The guy chuckles. “Sounds good to me. I pledged a frat in college, I think I can handle myself.”
“Good, good!” The mountain man starts to walk away and then pauses again.
“Of course, I gotta be up front with you,” he says. “At this party, there’s liable to be some fighting.”
The guy smiles. “I did a little welterweight boxing in college, as well. I might not look it, but I figure I can handle myself.”
“Good, good!” The mountain man starts to stroll away and then pauses again.
“Now, I don’t mean to be telling any tales out of school,” the mountain man says, “but at this party … well, there’s liable to be some hugging.
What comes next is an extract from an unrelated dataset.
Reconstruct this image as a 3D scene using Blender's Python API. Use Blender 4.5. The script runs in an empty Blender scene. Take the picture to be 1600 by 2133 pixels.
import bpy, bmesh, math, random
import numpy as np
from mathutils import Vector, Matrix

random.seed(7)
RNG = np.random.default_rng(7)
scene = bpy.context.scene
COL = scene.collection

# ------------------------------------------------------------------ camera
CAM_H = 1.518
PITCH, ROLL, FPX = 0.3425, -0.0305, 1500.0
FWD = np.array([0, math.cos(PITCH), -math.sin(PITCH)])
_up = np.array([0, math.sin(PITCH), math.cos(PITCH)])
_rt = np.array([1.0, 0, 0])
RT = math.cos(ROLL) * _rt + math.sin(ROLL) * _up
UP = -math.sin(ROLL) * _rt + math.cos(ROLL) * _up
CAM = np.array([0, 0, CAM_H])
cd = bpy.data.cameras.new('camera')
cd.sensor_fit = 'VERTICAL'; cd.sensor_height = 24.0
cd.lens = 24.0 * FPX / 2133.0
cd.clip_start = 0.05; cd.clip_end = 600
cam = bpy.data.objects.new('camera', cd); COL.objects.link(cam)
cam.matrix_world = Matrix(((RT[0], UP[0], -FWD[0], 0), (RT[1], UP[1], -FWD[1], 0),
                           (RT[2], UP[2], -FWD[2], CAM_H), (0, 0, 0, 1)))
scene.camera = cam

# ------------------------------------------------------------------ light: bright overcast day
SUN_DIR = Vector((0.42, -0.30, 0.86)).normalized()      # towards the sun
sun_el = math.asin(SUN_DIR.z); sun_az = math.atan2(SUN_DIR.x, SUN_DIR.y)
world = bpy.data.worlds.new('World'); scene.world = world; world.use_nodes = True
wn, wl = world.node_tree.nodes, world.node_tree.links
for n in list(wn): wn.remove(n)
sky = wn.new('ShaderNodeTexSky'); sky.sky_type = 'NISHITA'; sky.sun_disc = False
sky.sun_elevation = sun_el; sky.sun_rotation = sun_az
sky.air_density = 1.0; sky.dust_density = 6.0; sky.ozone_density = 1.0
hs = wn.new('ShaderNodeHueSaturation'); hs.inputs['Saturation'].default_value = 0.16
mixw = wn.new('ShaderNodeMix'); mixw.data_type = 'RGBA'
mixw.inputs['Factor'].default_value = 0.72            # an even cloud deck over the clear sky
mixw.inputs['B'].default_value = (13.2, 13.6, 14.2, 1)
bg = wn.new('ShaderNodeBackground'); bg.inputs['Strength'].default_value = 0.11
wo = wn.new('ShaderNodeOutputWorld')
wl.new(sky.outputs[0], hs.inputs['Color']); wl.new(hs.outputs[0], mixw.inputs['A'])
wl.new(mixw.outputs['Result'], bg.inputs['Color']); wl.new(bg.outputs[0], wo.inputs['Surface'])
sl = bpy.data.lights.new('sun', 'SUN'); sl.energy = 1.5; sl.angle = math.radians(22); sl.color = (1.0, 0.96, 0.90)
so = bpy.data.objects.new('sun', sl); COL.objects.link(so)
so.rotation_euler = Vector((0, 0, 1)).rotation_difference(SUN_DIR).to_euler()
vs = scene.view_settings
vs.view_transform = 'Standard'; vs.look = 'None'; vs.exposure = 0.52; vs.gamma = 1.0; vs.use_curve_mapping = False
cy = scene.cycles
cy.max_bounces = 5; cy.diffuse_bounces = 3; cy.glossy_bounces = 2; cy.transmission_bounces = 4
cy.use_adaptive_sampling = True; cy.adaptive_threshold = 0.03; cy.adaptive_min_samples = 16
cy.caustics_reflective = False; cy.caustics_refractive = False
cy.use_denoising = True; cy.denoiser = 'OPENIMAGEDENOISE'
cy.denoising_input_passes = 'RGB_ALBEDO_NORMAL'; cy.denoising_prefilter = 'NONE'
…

And some kissing. And who knows where all that might lead, if you’re picking up what I’m putting down.”
The guy nods. “Hey, I’m a swinging bachelor,” he says. “You won’t hear any complaints from me!”
“Good, good,” the mountain man says. “Like I said, I live right on the other side of that south ridge, just swing on by about 7 on Friday night.”
“Looking forward to it,” the guy says. “By the way, should I bring anything?”
The mountain man laughs. “Aw, it don’t matter none,” he says. “It’s just gonna be you and me!”